Copyright 1985 The Economist Newspaper Ltd.   
                                         The Economist 

                                       November 9, 1985 

SECTION: World politics and current affairs; EUROPE; Pg. 66 (U.S. Edition Pg. 62) 

LENGTH: 411 words 

HEADLINE: Yugoslavia; 
Is fair unfair? 

BODY:
Yugoslavia has run into trouble with what some people in the West call reverse discrimination. The problem involves Kosovo, an autonomous province of the Serbian republic, where nearly 80% of the population are ethnic Albanians. (The rest are mainly Serbs and Monte negrins.) For several years the provincial government's policy has been to share out jobs among the nationalities in Kosovo by means of ethnic quotas. Now the constitutional court of Serbia has struck down this practice as unconstitutional.

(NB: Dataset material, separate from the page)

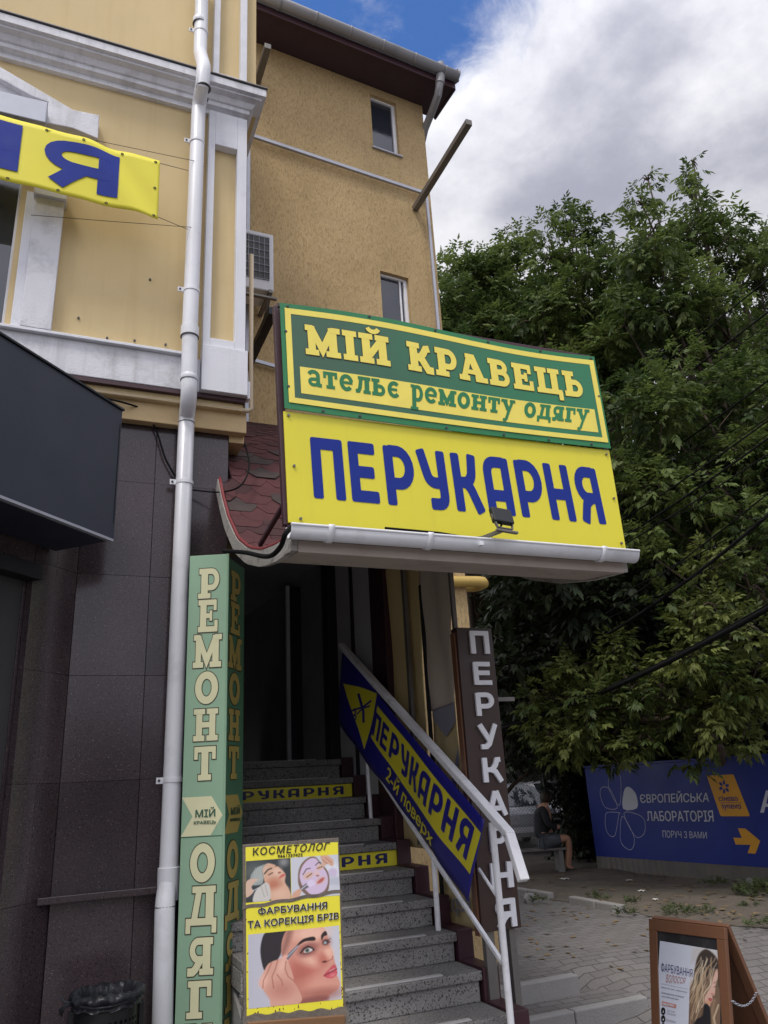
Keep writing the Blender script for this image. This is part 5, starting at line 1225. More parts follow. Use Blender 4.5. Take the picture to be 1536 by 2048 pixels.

The court's president, Mr Radosin Rajovic, a Serb, held that proportional representation was contrary to the principle of equality embodied in Yugoslavia's 1974 constitution, "because it facilitates the suppression of members of numerically smaller nations and nationalities." The court's decision was not unanimous; one judge, a non-Serb, argued that proportional representation of nationalities was needed to put the principle of equality into practice.

Behind this dispute lies a bitter conflict about the future of Kosovo. Yugoslavia's Serbs think that they are being deliberately squeezed out of Kosovo, once the centre of Serbia's medieval state. There has been a steady emigration of Serbs and Montenegrins from the province, particularly since the riots there in 1981.

The Albanians retort answer that positive discrimination hasn't gone far enough. In 1966, before the policy was introduced, Serbs and Montenegrins occupied just over half the public-sector jobs in Kosovo, although their share in the population was 27%. Now 22.5% of those employed in the public sector are Serbs, but this is still far greater than the Serbian share of Kosovo's population, which has fallen to 13.2%. The Albanians say Serbs and Montenegrins tend to emigrate in search of better opportunities outside Kosovo, Yugoslavia's poorest province.

What happens now? It is unlikely that the authorities in Kosovo will pay much heed to what the Serbian constitutional court says. But Serbia's party leaders are under strong pressure from Serbian public opinion to demand a closer integration of Kosovo into Serbia. Ironically, the Serbs who have emigrated from Kosovo to Serbia proper are not finding life easy. According to the Belgrade weekly Nin, the old (also Serbian) residents accuse them of getting preferential treatment for jobs and housing. They are even called "Siptars", a pejorative Serbian word for Albanian.